Observed across the United States on the third Friday in May is NASCAR Day.  This day is a celebration of NASCAR drivers, celebrities, corporate partners, media and millions of fans coming together to raise funds for charitable causes. “We believe our greatest asset is the power and passion of our NASCAR fans: passion both for the sport and for giving back.  NASCAR Day is an annual celebration of this NASCAR spirit.”

  • NASCAR stands for the ‘National Association for Stock Car Auto Racing’. It was founded on February 21st, 1948 by William France, Sr., along with other drivers.
  • The original three divisions included Modified, Roadster, and Strictly Stock.
  • The first Strictly Stock race was held at Charlotte Speedway on June 19th, 1949.
  • The first NASCAR race held outside of the U.S. took place on July 1st, 1952, near Niagara Falls, Ontario.
  • The only sport in the United States with more fans than NASCAR is professional football.
  • The average NASCAR car can reach speeds of 150 miles per hour to over 200 miles per hour. This would be the same as traveling the length of a football field in only one second.
  • The temperature in a NASCAR car can reach 170 degrees. Drivers experience between two and three G’s when making turns on the track. This is equal to up to three times the force of gravity.
  • During a race a NASCAR driver can lose as much as 10 pounds from body sweat. They must stay hydrated or they can lose their ability to focus.
  • A NASCAR race team will wear out over 15 sets of tires a week.
  • During a three hour race, the heart rate of a NASCAR driver is 120-150 beats per minute. This is the same as the heart rate of a marathon runner.
  • A NASCAR race car driver has the same skill as a hockey goalie or quarterback in anticipating what will happen.
  • With over 75 million American fanatics, NASCAR is the most prominent auto racing sport with races being broadcast in over 150 countries worldwide.
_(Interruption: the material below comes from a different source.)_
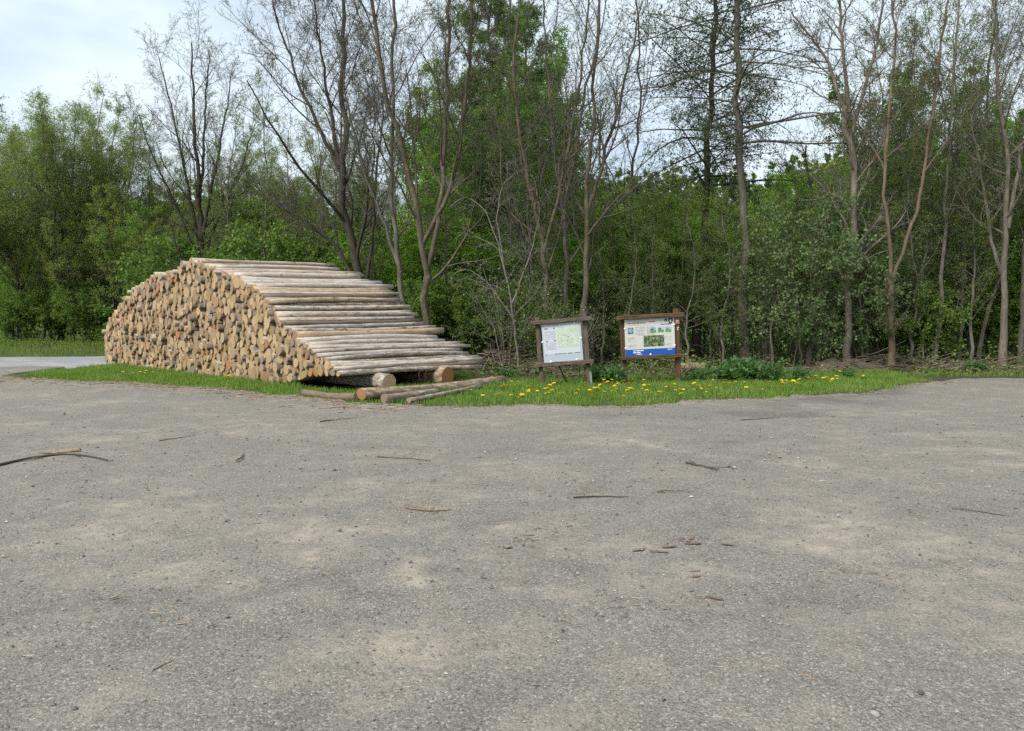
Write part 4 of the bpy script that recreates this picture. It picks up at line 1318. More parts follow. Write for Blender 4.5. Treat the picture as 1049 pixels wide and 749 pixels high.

  • Purchases of licensed products by its fans amount to revenue of over $3 billion annually. For a sport with such humble beginnings, its popularity has become quite immense.
  • Michael Waltrip started a record 463 NASCAR races without earning a victory. He broke his streak of bad luck when he won the 2001 Daytona 500, a race mired in tragedy.
  • Janet Guthrie was the first ever woman to compete in a Winston Cup race in 1976, finishing 15th in the World 600 race.
  • The 1979 Daytona 500 became the first 500-mile auto race to be televised live and in its entirety
  • NASCAR racer Danica Patrick has no shortage of fans, but the “First Lady of Racing” is Louise Smith, who secretly entered a 1947 stock car race using her husband’s Ford Coupe. She continued to compete from 1945 to 1956, and won 38 races in various formats. She is the inspiration for the Cars 3 character Louise “Barnstormer” Nash.
  •  On October 4, 1998, the “Batman vs. The Joker: Showdown at Charlotte” took place with a race between Dale Jarrett’s Batman-themed No. 88, and Kenny Irwin’s Joker-themed No. 28, both Ford Tauruses. There was even a promotional comic released coinciding with the event. Batman won.
  • Vortex Comics released a short-lived series, Legends of NASCAR, starting in 1990, with issues devoted to racers like Bill Elliott, Ken Schrader, Bobby Allison, and others.
  • NASCAR actually published its own comic series with ABDO Publishing from 2007 to 2009, NASCAR Heroes. It was nominated for a Harvey Award, participated in Free Comic Book Day, and had a cover inspired by Speed Racer.
  • In 2014 DC Comics teamed up with Hendrick Motorsports to pair DC characters Batman, Superman, Flash, and Green Lantern for adventures with NASCAR drivers Jeff Gordon, Kasey Kahne, Jimmie Johnson, and Dale Earnhardt Jr.